## DATA EXCERPT
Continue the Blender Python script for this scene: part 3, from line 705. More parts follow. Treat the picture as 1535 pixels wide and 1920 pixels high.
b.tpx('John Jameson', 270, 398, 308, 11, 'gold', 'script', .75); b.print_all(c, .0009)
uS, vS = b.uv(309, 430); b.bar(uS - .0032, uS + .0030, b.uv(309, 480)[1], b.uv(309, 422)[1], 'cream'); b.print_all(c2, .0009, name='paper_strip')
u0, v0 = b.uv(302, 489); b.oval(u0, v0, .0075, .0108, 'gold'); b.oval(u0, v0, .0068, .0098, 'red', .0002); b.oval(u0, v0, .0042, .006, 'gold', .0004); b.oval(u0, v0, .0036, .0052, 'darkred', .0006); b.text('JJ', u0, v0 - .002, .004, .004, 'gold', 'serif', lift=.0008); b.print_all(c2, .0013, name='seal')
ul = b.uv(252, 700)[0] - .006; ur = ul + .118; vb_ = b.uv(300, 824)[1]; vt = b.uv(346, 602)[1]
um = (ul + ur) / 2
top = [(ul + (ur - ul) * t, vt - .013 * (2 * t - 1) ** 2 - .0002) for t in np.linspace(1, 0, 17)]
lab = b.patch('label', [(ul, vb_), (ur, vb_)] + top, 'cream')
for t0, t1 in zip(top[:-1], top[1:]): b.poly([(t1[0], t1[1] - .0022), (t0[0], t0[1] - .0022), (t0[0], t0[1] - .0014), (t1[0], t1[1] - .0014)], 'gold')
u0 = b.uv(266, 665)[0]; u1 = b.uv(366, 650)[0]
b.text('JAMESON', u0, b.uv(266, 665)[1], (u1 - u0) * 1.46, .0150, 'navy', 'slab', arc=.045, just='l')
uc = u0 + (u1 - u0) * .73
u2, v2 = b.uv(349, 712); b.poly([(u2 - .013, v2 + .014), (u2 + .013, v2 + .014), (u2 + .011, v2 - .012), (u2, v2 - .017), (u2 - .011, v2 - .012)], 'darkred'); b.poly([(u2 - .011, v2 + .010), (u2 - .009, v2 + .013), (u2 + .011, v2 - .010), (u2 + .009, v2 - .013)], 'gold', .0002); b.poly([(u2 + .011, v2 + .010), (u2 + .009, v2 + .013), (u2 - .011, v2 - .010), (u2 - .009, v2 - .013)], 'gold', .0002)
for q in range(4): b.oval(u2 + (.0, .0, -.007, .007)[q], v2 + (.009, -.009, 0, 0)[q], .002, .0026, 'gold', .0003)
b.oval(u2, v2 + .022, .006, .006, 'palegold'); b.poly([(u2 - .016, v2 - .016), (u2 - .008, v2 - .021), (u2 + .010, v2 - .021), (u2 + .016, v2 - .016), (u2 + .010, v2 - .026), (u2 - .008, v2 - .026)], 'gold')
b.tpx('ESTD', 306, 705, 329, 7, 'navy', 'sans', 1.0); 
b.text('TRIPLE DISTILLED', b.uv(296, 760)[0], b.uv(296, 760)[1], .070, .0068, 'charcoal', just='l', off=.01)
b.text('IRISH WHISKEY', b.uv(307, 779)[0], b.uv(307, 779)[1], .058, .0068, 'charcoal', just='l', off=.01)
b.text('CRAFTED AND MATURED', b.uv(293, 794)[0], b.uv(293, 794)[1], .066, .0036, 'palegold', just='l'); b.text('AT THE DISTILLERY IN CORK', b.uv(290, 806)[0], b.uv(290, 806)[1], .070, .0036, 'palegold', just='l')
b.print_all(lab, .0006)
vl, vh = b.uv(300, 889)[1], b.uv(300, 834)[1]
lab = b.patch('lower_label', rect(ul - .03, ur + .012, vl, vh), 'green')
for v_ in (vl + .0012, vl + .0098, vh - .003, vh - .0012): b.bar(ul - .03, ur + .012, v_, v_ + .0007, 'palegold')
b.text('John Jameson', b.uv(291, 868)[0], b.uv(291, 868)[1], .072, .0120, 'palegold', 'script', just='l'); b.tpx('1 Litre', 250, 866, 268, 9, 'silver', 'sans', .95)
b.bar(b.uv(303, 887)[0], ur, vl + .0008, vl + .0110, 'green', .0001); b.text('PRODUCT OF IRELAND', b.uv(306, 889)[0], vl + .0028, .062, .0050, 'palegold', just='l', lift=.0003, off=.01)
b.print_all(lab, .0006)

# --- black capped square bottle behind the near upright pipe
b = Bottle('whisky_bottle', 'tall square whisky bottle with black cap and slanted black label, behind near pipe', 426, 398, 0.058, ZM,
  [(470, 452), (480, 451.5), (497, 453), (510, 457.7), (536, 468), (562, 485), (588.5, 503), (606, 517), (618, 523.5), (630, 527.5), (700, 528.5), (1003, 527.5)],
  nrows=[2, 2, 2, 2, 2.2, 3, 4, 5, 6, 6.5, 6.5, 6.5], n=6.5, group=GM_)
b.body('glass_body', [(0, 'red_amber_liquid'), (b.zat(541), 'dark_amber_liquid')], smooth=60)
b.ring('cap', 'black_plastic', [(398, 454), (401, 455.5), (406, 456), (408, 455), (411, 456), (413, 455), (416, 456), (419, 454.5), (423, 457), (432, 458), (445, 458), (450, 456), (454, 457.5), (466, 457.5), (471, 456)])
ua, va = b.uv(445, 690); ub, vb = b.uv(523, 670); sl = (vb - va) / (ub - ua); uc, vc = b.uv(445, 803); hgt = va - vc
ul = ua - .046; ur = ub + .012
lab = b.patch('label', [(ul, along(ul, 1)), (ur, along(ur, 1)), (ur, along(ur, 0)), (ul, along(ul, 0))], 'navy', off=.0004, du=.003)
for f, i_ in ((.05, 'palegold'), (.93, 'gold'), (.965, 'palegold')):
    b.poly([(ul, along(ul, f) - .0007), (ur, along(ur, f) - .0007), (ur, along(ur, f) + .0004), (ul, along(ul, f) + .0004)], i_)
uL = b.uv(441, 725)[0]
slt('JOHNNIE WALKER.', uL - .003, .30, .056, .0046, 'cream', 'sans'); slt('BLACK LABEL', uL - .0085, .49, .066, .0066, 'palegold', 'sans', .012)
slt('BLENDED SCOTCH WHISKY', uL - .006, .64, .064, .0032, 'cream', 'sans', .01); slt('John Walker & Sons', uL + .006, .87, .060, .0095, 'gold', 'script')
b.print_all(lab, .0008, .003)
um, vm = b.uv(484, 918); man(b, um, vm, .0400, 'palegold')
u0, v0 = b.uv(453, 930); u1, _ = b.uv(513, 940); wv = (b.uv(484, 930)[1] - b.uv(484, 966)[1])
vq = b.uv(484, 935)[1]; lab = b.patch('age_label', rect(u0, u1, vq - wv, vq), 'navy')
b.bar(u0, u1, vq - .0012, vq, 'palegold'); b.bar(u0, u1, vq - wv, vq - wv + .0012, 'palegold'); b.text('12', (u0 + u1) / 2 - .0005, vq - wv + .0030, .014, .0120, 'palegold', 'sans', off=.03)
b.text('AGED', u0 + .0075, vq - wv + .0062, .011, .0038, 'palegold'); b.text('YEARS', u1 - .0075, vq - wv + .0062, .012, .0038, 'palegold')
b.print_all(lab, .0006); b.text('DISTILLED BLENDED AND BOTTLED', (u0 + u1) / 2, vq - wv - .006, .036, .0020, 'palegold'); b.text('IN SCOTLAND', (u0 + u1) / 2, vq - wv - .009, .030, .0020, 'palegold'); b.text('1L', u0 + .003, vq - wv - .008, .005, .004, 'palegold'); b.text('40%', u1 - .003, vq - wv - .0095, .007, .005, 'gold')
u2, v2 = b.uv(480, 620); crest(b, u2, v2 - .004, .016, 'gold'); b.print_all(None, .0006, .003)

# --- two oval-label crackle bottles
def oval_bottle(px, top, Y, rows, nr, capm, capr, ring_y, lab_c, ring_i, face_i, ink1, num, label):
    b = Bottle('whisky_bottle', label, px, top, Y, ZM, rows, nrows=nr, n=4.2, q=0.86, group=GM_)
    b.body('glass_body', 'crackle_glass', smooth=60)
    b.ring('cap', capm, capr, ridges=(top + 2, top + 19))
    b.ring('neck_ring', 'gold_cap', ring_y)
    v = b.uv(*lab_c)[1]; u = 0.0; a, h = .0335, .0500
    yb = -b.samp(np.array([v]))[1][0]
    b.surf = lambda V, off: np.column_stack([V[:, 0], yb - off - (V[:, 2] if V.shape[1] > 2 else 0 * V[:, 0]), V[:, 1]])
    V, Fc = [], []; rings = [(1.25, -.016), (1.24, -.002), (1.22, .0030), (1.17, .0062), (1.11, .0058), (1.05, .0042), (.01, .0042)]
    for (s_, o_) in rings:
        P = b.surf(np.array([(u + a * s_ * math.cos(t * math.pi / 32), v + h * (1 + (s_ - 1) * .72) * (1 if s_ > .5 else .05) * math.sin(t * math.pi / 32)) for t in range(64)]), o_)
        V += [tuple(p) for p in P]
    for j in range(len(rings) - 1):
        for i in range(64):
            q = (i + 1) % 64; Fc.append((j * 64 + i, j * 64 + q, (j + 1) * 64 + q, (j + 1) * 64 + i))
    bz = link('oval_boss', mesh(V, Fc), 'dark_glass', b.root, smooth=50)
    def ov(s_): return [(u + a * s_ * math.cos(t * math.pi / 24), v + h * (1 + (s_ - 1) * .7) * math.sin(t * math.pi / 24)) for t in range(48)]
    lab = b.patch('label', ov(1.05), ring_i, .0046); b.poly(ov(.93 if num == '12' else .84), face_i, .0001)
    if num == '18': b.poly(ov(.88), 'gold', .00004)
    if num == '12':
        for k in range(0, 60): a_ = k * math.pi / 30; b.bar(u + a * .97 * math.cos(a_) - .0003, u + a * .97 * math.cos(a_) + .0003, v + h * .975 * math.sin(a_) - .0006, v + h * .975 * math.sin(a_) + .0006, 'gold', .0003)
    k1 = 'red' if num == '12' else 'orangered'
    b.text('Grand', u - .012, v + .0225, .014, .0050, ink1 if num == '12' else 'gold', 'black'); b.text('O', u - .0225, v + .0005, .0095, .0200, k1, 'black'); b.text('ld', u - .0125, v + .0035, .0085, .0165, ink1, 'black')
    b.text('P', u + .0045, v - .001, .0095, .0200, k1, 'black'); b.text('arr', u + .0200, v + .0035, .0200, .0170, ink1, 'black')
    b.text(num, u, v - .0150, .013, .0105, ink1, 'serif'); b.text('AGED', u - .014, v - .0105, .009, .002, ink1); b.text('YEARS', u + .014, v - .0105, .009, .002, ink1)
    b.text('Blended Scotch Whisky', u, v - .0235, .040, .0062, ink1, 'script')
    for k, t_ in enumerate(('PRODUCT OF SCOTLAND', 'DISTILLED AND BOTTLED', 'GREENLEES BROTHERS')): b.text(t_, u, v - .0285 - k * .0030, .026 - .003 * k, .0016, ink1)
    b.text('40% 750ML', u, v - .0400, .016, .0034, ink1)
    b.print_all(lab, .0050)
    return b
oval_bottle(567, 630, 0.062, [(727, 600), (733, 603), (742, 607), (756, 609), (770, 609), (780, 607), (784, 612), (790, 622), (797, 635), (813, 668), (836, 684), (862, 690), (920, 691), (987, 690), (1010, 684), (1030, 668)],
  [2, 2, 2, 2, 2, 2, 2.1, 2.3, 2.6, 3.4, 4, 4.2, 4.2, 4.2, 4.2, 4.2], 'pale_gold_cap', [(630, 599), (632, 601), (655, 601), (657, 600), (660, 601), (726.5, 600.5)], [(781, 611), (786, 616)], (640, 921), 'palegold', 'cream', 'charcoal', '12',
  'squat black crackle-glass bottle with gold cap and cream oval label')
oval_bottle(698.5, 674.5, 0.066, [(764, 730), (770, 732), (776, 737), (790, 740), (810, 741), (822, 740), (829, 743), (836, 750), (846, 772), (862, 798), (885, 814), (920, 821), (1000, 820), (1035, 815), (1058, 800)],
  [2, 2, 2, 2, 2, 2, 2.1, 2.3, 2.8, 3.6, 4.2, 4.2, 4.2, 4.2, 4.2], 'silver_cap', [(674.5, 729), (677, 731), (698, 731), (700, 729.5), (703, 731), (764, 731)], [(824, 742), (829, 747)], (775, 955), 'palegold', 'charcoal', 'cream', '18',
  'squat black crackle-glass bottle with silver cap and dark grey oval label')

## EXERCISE
Scan the lines for the string "script". Copy out each line that matches.

## SOLUTION FOR THIS EXERCISE
Continue the Blender Python script for this scene: part 3, from line 705. More parts follow. Treat the picture as 1535 pixels wide and 1920 pixels high.
b.tpx('John Jameson', 270, 398, 308, 11, 'gold', 'script', .75); b.print_all(c, .0009)
b.text('John Jameson', b.uv(291, 868)[0], b.uv(291, 868)[1], .072, .0120, 'palegold', 'script', just='l'); b.tpx('1 Litre', 250, 866, 268, 9, 'silver', 'sans', .95)
slt('BLENDED SCOTCH WHISKY', uL - .006, .64, .064, .0032, 'cream', 'sans', .01); slt('John Walker & Sons', uL + .006, .87, .060, .0095, 'gold', 'script')
    b.text('Blended Scotch Whisky', u, v - .0235, .040, .0062, ink1, 'script')